Question

If the sum of the first $p$ terms of an AP is the same as the sum of its first $q$ terms (where $p\ne q$) then what is the sum of its first $(p+q)$ terms ?

Answer 1

Let the first term of the A.P. is $a$ and the common difference be $d$.

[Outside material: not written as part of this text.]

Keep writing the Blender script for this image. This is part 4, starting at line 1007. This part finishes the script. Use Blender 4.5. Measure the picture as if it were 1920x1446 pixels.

Now the sum of first $p$ terms is $\frac{p}{2}(2a+(p-1\left)d\right)$.....(1) and that of first $q$ terms is $\frac{q}{2}(2a+(q-1\left)d\right)$......(2).

According to the problem,

$\frac{p}{2}(2a+(p-1\left)d\right)=\frac{q}{2}(2a+(q-1\left)d\right)$

or, $2a(p-q)-d\left\{q\right(q-1)-p(p-1\left)\right\}=0$

or, $2a(p-q)-d\{q^2-p^2+(p-q\left)\right\}=0$

or, $(p-q)\{2a+d(p+q-1\left)\right\}=0$

or, $2a+d(p+q-1)=0$ [ Since $p\ne q$]......(1).

Now the sum of first $(p+q)$ terms is $\frac{p+q}{2}\{2a+(p+q-1\left)d\right\}=0$ [ Using (1)].